Et si le technicien basque commençait à savoir tirer le meilleur de ses joueurs ? Lors d’une interview passionnante accordée à El Pais en novembre (traduite ici), Emery, qui, dans nos frontières, dissimule sa pensée derrière un Français de niveau 1 et des banalités confondantes, assurait de sa capacité à motiver ses joueurs ; à les comprendre. « Parfois cela passe par la calino-thérapie en lui parlant seulement des choses positives, et parfois tu peux le stimuler en étant agressif, dans le but de provoquer certaines situations. (…) Le PSG est une équipe assez responsable, assez mature, exigeante par elle-même. Ce qu’il faut faire davantage ici, c’est gérer les joueurs en leur donnant constamment de la confiance et en leur montrant de la considération. »

La suite, si elle s’avérait prophétique, peut valoir un avenir glorieux au PSG d’Emery : « Dans ces équipes peuplées de joueurs qui ont tant gagné, les joueurs observent beaucoup l’entraîneur.
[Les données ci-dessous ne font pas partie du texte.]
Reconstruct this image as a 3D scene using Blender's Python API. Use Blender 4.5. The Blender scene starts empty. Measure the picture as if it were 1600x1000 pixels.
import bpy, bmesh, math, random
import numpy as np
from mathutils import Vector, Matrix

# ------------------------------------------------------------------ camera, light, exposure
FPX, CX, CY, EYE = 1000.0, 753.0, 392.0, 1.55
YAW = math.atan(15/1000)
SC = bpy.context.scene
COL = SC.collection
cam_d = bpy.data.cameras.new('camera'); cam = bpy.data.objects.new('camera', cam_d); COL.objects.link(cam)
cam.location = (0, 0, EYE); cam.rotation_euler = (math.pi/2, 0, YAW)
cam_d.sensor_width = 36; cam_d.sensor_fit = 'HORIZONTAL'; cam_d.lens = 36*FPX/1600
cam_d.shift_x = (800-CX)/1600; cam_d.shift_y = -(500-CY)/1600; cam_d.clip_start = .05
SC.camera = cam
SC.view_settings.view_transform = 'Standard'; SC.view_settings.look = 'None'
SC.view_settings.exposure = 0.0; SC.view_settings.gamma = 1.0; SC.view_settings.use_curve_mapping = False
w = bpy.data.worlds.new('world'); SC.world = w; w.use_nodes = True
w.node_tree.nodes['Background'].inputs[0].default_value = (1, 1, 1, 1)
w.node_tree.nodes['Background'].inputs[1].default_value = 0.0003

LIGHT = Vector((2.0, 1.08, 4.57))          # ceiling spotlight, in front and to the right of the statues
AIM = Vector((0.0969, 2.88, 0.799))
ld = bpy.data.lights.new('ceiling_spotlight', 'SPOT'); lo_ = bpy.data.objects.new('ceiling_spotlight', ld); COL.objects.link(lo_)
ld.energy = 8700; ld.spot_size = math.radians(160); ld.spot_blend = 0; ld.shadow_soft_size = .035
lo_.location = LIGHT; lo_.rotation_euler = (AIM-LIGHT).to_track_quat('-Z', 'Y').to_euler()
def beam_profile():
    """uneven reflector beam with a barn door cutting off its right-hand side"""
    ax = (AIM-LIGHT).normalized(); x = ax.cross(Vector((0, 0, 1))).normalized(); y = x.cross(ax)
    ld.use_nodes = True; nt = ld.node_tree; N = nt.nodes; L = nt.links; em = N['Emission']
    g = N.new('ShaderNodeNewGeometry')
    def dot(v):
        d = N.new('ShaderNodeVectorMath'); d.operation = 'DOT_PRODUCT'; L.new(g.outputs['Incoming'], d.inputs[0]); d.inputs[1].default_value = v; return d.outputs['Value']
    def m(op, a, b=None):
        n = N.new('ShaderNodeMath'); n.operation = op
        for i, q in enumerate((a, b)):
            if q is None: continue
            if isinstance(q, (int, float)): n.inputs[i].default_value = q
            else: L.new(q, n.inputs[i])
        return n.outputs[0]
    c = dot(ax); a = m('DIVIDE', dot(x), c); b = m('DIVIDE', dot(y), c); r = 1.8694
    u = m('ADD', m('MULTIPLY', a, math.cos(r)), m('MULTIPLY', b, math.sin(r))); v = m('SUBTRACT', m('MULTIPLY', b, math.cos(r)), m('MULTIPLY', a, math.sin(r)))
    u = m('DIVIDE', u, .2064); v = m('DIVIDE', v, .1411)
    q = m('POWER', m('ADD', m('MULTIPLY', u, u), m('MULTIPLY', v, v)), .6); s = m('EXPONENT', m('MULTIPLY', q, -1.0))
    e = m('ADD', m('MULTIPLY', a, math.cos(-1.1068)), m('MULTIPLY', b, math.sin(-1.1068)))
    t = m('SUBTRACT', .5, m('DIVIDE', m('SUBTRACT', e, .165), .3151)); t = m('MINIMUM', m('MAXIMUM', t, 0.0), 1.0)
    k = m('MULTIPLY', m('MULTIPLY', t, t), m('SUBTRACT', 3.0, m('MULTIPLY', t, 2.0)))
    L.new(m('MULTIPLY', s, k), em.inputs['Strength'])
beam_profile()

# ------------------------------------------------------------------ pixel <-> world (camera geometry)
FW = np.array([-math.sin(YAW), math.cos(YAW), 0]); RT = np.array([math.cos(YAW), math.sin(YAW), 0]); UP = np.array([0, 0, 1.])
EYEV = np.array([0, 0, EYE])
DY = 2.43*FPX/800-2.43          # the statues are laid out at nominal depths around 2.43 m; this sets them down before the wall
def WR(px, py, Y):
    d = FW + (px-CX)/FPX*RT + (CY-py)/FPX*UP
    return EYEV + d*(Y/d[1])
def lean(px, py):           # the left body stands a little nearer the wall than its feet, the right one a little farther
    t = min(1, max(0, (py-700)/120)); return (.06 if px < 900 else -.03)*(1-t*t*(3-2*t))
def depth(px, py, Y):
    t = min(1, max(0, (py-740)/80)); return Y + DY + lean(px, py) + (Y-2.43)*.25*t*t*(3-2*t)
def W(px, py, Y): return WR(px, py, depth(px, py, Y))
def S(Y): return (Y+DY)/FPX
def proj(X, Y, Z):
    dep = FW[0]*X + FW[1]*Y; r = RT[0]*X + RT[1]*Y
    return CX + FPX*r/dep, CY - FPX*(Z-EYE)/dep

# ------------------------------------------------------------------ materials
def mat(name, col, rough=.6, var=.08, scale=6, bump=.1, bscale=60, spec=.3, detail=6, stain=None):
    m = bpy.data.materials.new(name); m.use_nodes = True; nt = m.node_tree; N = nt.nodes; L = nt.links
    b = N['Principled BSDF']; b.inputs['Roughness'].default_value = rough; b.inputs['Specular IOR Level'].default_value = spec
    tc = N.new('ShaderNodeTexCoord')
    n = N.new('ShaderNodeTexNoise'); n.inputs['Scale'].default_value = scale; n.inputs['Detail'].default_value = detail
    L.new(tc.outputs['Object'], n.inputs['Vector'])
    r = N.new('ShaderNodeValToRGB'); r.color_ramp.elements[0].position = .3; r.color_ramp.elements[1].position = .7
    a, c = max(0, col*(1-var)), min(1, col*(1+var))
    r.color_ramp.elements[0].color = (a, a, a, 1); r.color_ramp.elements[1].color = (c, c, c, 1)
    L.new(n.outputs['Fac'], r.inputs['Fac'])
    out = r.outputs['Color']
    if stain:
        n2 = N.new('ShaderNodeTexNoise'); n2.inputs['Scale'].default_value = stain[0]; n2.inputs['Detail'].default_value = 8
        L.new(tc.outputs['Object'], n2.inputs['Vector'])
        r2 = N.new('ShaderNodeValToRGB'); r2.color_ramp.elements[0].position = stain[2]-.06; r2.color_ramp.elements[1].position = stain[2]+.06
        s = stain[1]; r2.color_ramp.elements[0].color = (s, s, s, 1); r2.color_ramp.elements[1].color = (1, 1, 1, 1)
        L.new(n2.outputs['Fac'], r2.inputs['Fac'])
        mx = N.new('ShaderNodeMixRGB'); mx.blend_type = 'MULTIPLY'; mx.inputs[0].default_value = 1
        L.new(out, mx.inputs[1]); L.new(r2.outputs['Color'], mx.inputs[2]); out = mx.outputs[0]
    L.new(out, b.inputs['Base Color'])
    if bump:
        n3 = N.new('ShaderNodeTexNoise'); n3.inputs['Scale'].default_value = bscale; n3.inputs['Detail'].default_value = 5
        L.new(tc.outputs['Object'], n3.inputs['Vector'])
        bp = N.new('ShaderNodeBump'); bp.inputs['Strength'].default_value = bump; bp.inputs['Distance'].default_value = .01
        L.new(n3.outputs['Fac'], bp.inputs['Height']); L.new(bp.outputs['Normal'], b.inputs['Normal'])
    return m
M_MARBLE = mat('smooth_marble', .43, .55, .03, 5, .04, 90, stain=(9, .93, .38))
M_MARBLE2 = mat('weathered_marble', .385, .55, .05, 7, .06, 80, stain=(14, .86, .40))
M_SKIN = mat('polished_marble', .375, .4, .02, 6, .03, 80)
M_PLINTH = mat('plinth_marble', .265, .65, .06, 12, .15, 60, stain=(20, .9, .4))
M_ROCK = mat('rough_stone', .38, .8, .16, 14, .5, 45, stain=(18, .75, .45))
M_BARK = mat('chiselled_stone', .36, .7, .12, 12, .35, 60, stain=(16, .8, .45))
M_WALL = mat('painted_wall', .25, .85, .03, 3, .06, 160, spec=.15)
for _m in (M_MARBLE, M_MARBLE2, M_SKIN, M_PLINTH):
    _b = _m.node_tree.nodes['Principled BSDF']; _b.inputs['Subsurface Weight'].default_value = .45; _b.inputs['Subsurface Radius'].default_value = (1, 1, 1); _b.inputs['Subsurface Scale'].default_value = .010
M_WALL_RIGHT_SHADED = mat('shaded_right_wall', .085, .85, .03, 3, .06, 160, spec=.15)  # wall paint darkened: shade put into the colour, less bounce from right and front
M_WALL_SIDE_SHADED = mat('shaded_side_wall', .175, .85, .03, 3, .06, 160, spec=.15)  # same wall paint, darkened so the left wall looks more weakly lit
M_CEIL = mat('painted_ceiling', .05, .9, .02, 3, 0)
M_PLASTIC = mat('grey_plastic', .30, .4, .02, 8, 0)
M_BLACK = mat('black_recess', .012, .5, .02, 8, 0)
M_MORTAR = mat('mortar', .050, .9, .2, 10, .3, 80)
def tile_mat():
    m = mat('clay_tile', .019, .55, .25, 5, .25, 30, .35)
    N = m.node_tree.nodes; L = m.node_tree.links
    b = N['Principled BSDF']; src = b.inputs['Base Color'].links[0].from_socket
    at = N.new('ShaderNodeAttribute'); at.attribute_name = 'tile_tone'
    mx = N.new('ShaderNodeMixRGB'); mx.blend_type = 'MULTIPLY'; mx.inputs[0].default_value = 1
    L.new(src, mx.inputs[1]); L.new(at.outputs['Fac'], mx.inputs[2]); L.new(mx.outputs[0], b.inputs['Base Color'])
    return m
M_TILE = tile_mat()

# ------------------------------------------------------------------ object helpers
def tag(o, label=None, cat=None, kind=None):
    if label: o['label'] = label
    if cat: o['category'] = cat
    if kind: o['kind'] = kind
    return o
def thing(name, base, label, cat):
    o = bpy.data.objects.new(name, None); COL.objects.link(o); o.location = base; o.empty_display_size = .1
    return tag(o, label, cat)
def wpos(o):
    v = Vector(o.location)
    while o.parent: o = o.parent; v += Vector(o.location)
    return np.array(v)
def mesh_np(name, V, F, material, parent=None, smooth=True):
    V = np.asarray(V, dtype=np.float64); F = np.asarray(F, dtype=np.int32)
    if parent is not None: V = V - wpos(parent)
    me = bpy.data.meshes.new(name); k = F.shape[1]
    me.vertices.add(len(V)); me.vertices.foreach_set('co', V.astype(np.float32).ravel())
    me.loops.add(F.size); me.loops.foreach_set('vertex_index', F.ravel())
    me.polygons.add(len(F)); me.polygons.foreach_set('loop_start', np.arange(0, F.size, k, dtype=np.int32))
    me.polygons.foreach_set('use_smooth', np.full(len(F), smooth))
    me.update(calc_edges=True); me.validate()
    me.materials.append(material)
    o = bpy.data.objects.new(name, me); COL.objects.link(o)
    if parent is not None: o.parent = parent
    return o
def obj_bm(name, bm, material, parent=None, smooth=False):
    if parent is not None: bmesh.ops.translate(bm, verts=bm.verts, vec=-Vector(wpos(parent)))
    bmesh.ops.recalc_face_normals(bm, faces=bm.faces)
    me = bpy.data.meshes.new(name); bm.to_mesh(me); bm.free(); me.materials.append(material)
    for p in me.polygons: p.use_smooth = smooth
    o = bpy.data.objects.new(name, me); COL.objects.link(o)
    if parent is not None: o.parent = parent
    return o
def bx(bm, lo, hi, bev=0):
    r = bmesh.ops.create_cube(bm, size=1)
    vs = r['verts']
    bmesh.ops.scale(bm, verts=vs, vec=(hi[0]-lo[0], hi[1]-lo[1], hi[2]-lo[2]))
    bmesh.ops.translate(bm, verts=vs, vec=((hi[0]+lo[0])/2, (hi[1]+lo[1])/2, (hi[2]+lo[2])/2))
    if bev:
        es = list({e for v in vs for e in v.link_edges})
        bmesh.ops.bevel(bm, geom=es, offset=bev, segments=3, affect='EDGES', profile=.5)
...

Ce sont les premiers à te juger. Je sais qu’ils m’ont à l’œil. Je ne m’occupe pas vraiment de l’extérieur, mais de l’intérieur. Ce qui m’importe, c’est d’être crédible face aux joueurs. »

Dans cette quête de crédibilité, Unaï Emery a assurément fait un grand pas mardi au Parc des Princes. Mais elle n’est pas encore acquise. En zone mixte, pas un joueur n’a fait référence au travail tactique mis en place par leur supérieur. Plus tôt, ce n’est pas non plus vers lui que se précipitaient les buteurs tout à leur euphorie. A croire que les footballeurs accordent moins vite leur confiance que les commentateurs qui, après le 4-0 du Parc des Princes, tressaient les lauriers de l’entraîneur tant moqué depuis le début de saison.